Summary
In Finn, we noted that a defendant could not deliver a controlled substance without possessing it. Because "the assimilation of one crime into the other was so substantial," we assumed that the legislature intended to merge the two convictions.
Summary of this case from State v. McNamerOpinion
C85-01-30082; CA A36535
Argued and submitted January 31, 1986.
Vacated and remanded for resentencing May 21, 1986.
Appeal from Circuit Court, Multnomah County, Robert P. Jones, Judge.
John P. Daugirda, Deputy Public Defender, Salem, argued the cause for appellant. With him on the brief was Gary D. Babcock, Public Defender, Salem.
Jonathan H. Fussner, Assistant Attorney General, Salem, argued the cause for respondent. With him on the brief were Dave Frohnmayer, Attorney General, and James E. Mountain, Jr., Solicitor General, Salem.
Before Richardson, Presiding Judge, and Warden and Newman, Judges.
WARDEN, J.
Conviction for delivery of a controlled substance affirmed; conviction for possession of a controlled substance reversed; remanded for resentencing.
Defendant appeals his convictions for delivery and possession of a controlled substance. ORS 475.992. Both convictions resulted from a single transaction, in which an informant arranged a deal whereby defendant would sell one ounce of cocaine to an undercover police officer. Defendant argues that the convictions should have been merged. We agree and vacate the conviction for possession and remand for resentencing.
Merger exists "when the completion of one offense necessarily includes commission of acts sufficient to constitute violation of another statute." State v. Cloutier, 286 Or. 579, 586, 596 P.2d 1278 (1979); see also, e.g., State v. Wigget, 75 Or. App. 474, 707 P.2d 101 (1985). When there is a merger, a judgment of conviction on only one of the charges is proper. State v. Cloutier, supra, 286 Or at 597. Although the legislature can make a single act the basis of several crimes, courts will not interpret a statute to that effect in the absence of evidence that that was the intent of the legislature. State v. Miller, 14 Or. App. 396, 399, 513 P.2d 508 (1973).
ORS 475.992 lists prohibited acts and corresponding penalties involving controlled substances. We find no evidence of a legislative intent to subject a defendant to two convictions, for delivery and possession, when the prohibited conduct consisted of a single act directed toward the single criminal objective of delivery. Cf. State v. Ness, 54 Or.

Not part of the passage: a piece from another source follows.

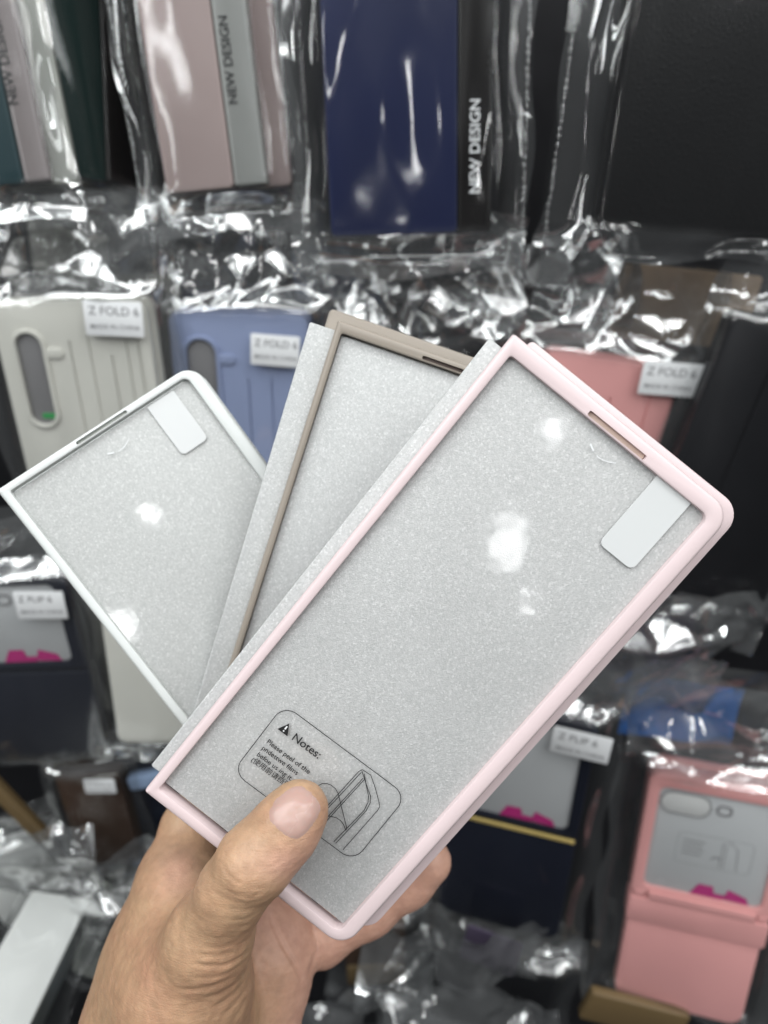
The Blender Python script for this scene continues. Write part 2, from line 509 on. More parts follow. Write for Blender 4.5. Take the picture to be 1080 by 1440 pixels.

App. 530, 635 P.2d 1025 (1981), aff'd on other grounds 294 Or. 8, 653 P.2d 548 (1980) (legislature clearly expressed its intent to punish separately the manufacture and possession of a controlled substance).
Defendant could not have delivered the cocaine without possessing it. Possession was incidental to the commission of the delivery offense. Under these circumstances, "the assimilation of one crime into the other is so substantial as to warrant an assumption of a legislative intent to merge the two crimes." State v. Lavender, 68 Or. App. 514, 516-17, 682 P.2d 823, rev den 297 Or. 547 (1984). This case is analogous to State v. Roach, 271 Or. 764, 534 P.2d 508 (1975), in which the Supreme Court merged convictions of robbery and possession of a stolen motor vehicle, concluding that the defendant's single criminal act, which gave rise to both charges, could not be the basis of two separate convictions.
We have considered defendant's other assignments and hold them to be without merit.
Conviction for delivery of a controlled substance affirmed; conviction for possession of a controlled substance reversed; remanded for resentencing.